Sanırım bu mevzuyla alakalı prosedürler ilgili birimlerce ifa edildi. İllerde kurulacak komisyonların teşkiline dair yönetmelik geçtiğimiz yıl Resmi Gazetede yayınlandı.

Komisyonların oluşturulması, yönetmeliğin Resmi Gazetede yayımlandığı tarihi takip eden bir ay içerisinde tamamlanması gerekiyordu.

Ülke genelinde il ve ilçelerde bu konuyla alakala olarak komisyonların oluşturulması eksiksiz tamamlandı mı henüz bilemiyoruz, ama 2005 yılından bu yana engelli vatandaşların kamu kurumlarından yeterince hizmet ve yardım almaları, kamu hizmetlerine ulaşmalarının sağlanmasında ve toplum hayatına adapte edilmeleri yolunda kayda değer mesafe kat edildiği görmezden gelinemez.

Erişilebilirlikle ilgili bugüne kadar yapılan çalışmalar, bazı vatandaşlarımızca görmezden gelinse bile, özellikle büyükşehirlerde iyiden kendini göstermektedir.

Diğer şehirlerimizde erişilebilirlikle alakalı çalışmalar yapılmış olsa da, TSE standartlarına uygunluk açısından sorunlu olan yer ve araçların bulunduğu aşikârdır.  Şehirlerin açık alanlarında ve kamu hizmet binalarında bu noksanlıkları çıplak gözle görmek mümkün. Sözünü ettiğimiz standart dışı uygulamalar tespit, değerlendirme ve kontrol yönünden yetkililerin alakadar olmasını beklemektedir.

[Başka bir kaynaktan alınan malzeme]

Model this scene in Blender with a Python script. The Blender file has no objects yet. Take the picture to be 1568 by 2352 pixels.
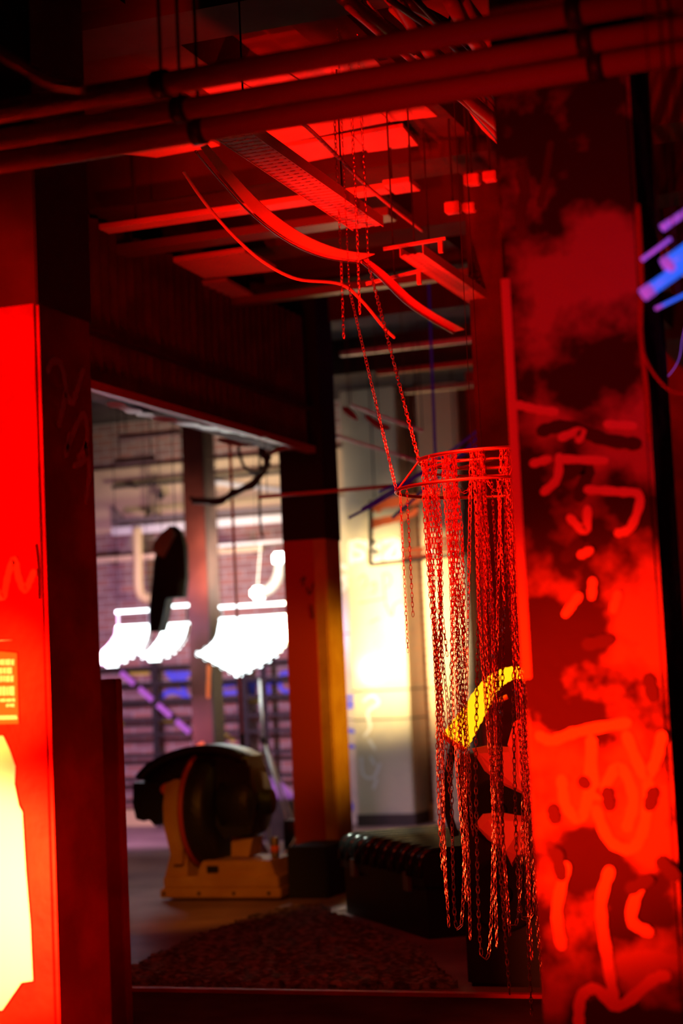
import bpy, bmesh, math, random
from mathutils import Vector, Matrix
random.seed(7)
W, H, F = 1568, 2352, 4140.0
S = bpy.context.scene
C = S.collection
# ---------------------------------------------------------------- camera
CAM = Vector((0, 0, 1.5))
yaw, pitch, roll = math.radians(20.0), math.radians(5.4), math.radians(2.6)
fw = Vector((-math.sin(yaw)*math.cos(pitch), math.cos(yaw)*math.cos(pitch), math.sin(pitch)))
r0 = fw.cross(Vector((0, 0, 1))).normalized()
u0 = r0.cross(fw)
RT = r0*math.cos(roll) - u0*math.sin(roll)
UP = u0*math.cos(roll) + r0*math.sin(roll)
cd = bpy.data.cameras.new('camera'); cam = bpy.data.objects.new('camera', cd); C.objects.link(cam)
m = Matrix.Identity(4)
for i in range(3):
    m[i][0] = RT[i]; m[i][1] = UP[i]; m[i][2] = -fw[i]; m[i][3] = CAM[i]
cam.matrix_world = m
cd.sensor_fit = 'HORIZONTAL'; cd.sensor_width = 24; cd.lens = 24*F/W
cd.clip_start = .05; cd.clip_end = 200
cd.dof.use_dof = True; cd.dof.focus_distance = 7.2; cd.dof.aperture_fstop = 1.6
S.camera = cam
S.view_settings.view_transform = 'Standard'; S.view_settings.look = 'None'
S.view_settings.exposure = 0; S.view_settings.gamma = 1; S.view_settings.use_curve_mapping = False

def ray(px, py): return fw*F + RT*(px-W/2) + UP*(H/2-py)
def atY(px, py, Y):
    d = ray(px, py); return CAM + d*((Y-CAM.y)/d.y)
def atZ(px, py, Z):
    d = ray(px, py); return CAM + d*((Z-CAM.z)/d.z)
def atX(px, py, X):
    d = ray(px, py); return CAM + d*((X-CAM.x)/d.x)
def atD(px, py, D): return CAM + ray(px, py)*(D/F)      # depth D along the view axis

# ---------------------------------------------------------------- world and lights
w = bpy.data.worlds.new('world'); S.world = w; w.use_nodes = True
w.node_tree.nodes['Background'].inputs[0].default_value = (1, .01, .005, 1)
w.node_tree.nodes['Background'].inputs[1].default_value = .009

def light(name, kind, loc, col, e, size=.1, target=None, angle=60, blend=.6):
    l = bpy.data.lights.new(name, kind); l.color = col; l.energy = e
    if kind == 'SPOT':
        l.spot_size = math.radians(angle); l.spot_blend = blend; l.shadow_soft_size = size
    elif kind == 'AREA': l.size = size
    else: l.shadow_soft_size = size
    o = bpy.data.objects.new(name, l); C.objects.link(o); o.location = loc
    if target is not None:
        o.rotation_euler = (Vector(target)-Vector(loc)).to_track_quat('-Z', 'Y').to_euler()
    return o
RED = (1, .003, .0006)
# red stage spots washing the near right pillar
light('pillar_spot', 'SPOT', (-1.9, 2.0, .6), (1, .007, .0), 2100, .08, atY(1340, 1735, 4.8), 24, 1.0)
light('pillar_wash', 'SPOT', (-1.4, .4, .9), RED, 420, .15, atY(1290, 1300, 4.8), 44, .9)
# hot lamp in front of the near left pillar
light('poster_lamp', 'SPOT', (-2.8, 4.2, .95), (1, .08, .018), 650, .05, atY(-20, 2060, 4.8), 78, .6)
light('sign_fill', 'SPOT', (-2.75, 4.0, 1.3), (1, .085, .012), 420, .03, atY(-10, 1590, 4.8), 34, .8)  # narrow spot added to brighten the notice lettering
light('left_wash', 'SPOT', (-3.3, 2.0, .5), (1, .006, .0006), 1300, .1, atY(40, 1350, 4.8), 38, .6)
light('side_wash', 'SPOT', (-1.0, 4.2, .3), RED, 30, .1, atX(200, 2150, -2.6), 40, .9)
# red uplights on ceiling
light('ceiling_spot', 'SPOT', (-1.8, 4.2, .3), RED, 1700, .12, atD(830, 490, 9.0), 30, 1.0)
light('panel_spot', 'SPOT', (-3.3, 6.0, .3), RED, 1250, .12, atZ(860, 275, 4.3), 34, 1.0)
light('ceiling_wash', 'SPOT', (-3.5, 6.6, .4), RED, 130, .3, atZ(560, 480, 4.5), 100, .9)
light('chandelier_spot', 'SPOT', (-2.7, 5.5, 3.4), (1, .006, .0015), 900, .06, atD(1080, 1130, 7.1), 30, .9)
light('mid_red', 'SPOT', (-1.2, 7.0, 1.0), RED, 35, .2, atD(1120, 1450, 11.5), 60, .9)
light('column_red', 'SPOT', (-3.6, 7.5, 2.4), (1, .05, .01), 110, .2, atY(660, 1450, 14), 34, .9)
# unseen spots for the far hall, plus fills added for trunk, floor and sign
light('hall_white', 'SPOT', (-6.6, 15.6, 2.4), (1, .80, .58), 480, .3, atY(430, 1130, 18.5), 75, .8)
light('hall_warm', 'SPOT', (-6.0, 14.6, 2.0), (1, .72, .32), 2700, .1, atY(868, 1440, 17.9), 44, 1.0)
light('column_yellow', 'SPOT', (-2.2, 12.0, 1.7), (1, .45, .012), 330, .15, atY(770, 1600, 12.6), 36, .9)
light('machine_orange', 'SPOT', (-4.6, 9.0, 1.7), (1, .3, .02), 85, .1, atY(430, 2075, 11.5), 42, .9)
light('violet_wash', 'SPOT', (-8.3, 14.2, 2.2), (.95, .5, .9), 560, .2, atY(430, 1730, 18.5), 95, .9)
light('trunk_glint', 'SPOT', (-3.7, 10.3, 3.4), (.85, 1, .8), 480, .12, atZ(890, 1915, .5), 13, .5)
light('floor_red', 'SPOT', (-2.4, 5.6, 3.6), (1, .07, .035), 60, .4, atZ(700, 2260, 0), 75, .9)
light('sign_spot', 'SPOT', (-4.4, 13.4, 2.7), (1, .7, .5), 260, .1, atY(950, 1210, 16.6), 17, .9)
light('blue_spot', 'SPOT', (-3.0, 13.0, 1.5), (.1, .14, 1), 10, .1, atD(1030, 1000, 14), 50, .9)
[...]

Cezai yaptırımlar rapor edilmezden evvel görülen bu noksanlıkların tamamlanması veya eksiklerin giderilmesi amacıyla oluşturulmuş komisyonların, engellilerin toplumsal hayata katılımının önündeki engelleri kaldırmak için çalışmaları kesintisiz yürütmesi bir zorunluluktur.

Bugünkü şartlar göz önünde bulundurulduğunda, bu alanda sorumlulukları bulunan kişilerin, engelli ve yaşlılara yönelik geçmiş dönemde ihmal edilmiş sorunları çözmede, talepleri, istekleri ve beklentileri karşılamada görmezden gelmesi veya duyarsız kalması düşünülemez.

Burada bir kez daha vurgulamakta fayda görüyoruz: Engelli ve yaşlı bireylerin yaşadığı sorunları çözme, beklentiler doğrultusunda proje geliştirme, mevcut uygulamaları geliştirme, hizmet kalitesini daha da iyileştirme, memnuniyeti çoğaltma ve yaşanabilecek muhtemel sorunların çözümü yolunda devlet görevlilerine, yerel yönetimlere, sivil toplum kuruluşlarına ve tüm bireylere önemli görevler düşmektedir.

Yaşanılan yer neresi olursa olsun mutluluğun peşine düşen her bireye, bir engellinin veya bir yaşlının elin tutmasını tavsiye ediyoruz. Çünkü mutluluk varılacak yer değil, yolculuğun ta kendisidir. Bu yolculukta mutluluğu doya doya yaşayabilmek için önümüze çıkan engelleri birlikte aşma yolunda azimli ve kararlı davranmamız gerekiyor.

Duyarlı insan, mutluluk yolunda bireyin yaşama sevincine engel olan düğümleri çözendir.